Fix yourself a drink with London's DIY cocktail bars

In the mix: Katie Strick with Elliot Davies, the manager of new bar Genuine Liquorette: Matt Writtle
In the mix: Katie Strick with Elliot Davies, the manager of new bar Genuine Liquorette: Matt Writtle

There’s something liberating about mixing your own cocktail. At least that’s what bar manager Elliot Davies assures me as I nervously begin shaking up my gin and beetroot concoction at new, DIY cocktail den Genuine Liquorette in Fitzrovia.

Apparently I’m the first person to mix these two specific ingredients. It feels like a triumph, until I spill purple liqueur all over the bar as a group of guests walks in. Davies doesn’t mind.

“It’s all about not being scared to get behind the bar,” he says, pointing to a reach-through beer fridge from which visitors can help themselves. “Our bar is your bar.”

This New York-inspired cocktail bar, which launched this autumn, wants to turn London into a city of bartenders. Downstairs, the place is arranged to feel like a bodega off-licence: shelves are lined with fresh ingredients, garnishes and spirits. Customers are invited to create their own cocktail, including the name. It’ll then be mixed up by an expert bartender, and bottled for you at the shop counter, so you can drink it, take it home, or order 10 for your next dinner party.

In parallel, Davies will be running a masterclass in his cocktail lab on the floor above, teaching 16 budding mixologists at a time how to shake and stir their own drinks. The two-hour tutorial covers eight varieties of cocktails, before a seven-minute make-your-own challenge at the end.
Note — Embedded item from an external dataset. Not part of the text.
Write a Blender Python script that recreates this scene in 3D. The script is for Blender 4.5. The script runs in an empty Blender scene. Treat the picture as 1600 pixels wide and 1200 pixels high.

Winners will compete in a final every few months, and the champion will have their own cocktail added to the menu. Though every graduate gets a prize: complete the masterclass and you can come back and serve your own drinks behind the bar at any time — just point to your picture on the wall.

“We’re giving you the tools, the knowledge and the technique to be your own bartender,” Davies explains. Isn’t he worried people will abuse the position? “Because we’re inviting people behind the bar, they’re always a bit apprehensive. We’ve yet to come to a situation where people go wild.”

He’s on to something: bespoke is booming. Worship Street Whistling Shop in Shoreditch lets you concoct your own cocktail and bottle it yourself; Shochu Lounge at Roka in Fitzrovia offers the chance to infuse your own Asian spirit; and TT Liquor on Kingsland Road hosts both standard and molecular cocktail masterclasses in its room upstairs. Meanwhile, Double Barrel in Charing Cross is doing whisky workshops, and Martello Hall, Canova Hall and their new sister Cattivo in Brixton offer gin cocktail masterclasses plus a class where guests can make their own gin.

The boom is down to Londoners’ curiosity, says TT Liquor’s events manager Jake Rogers. “People want to educate themselves and learn how to make things in the right way — and they love anything that’s theatrical.”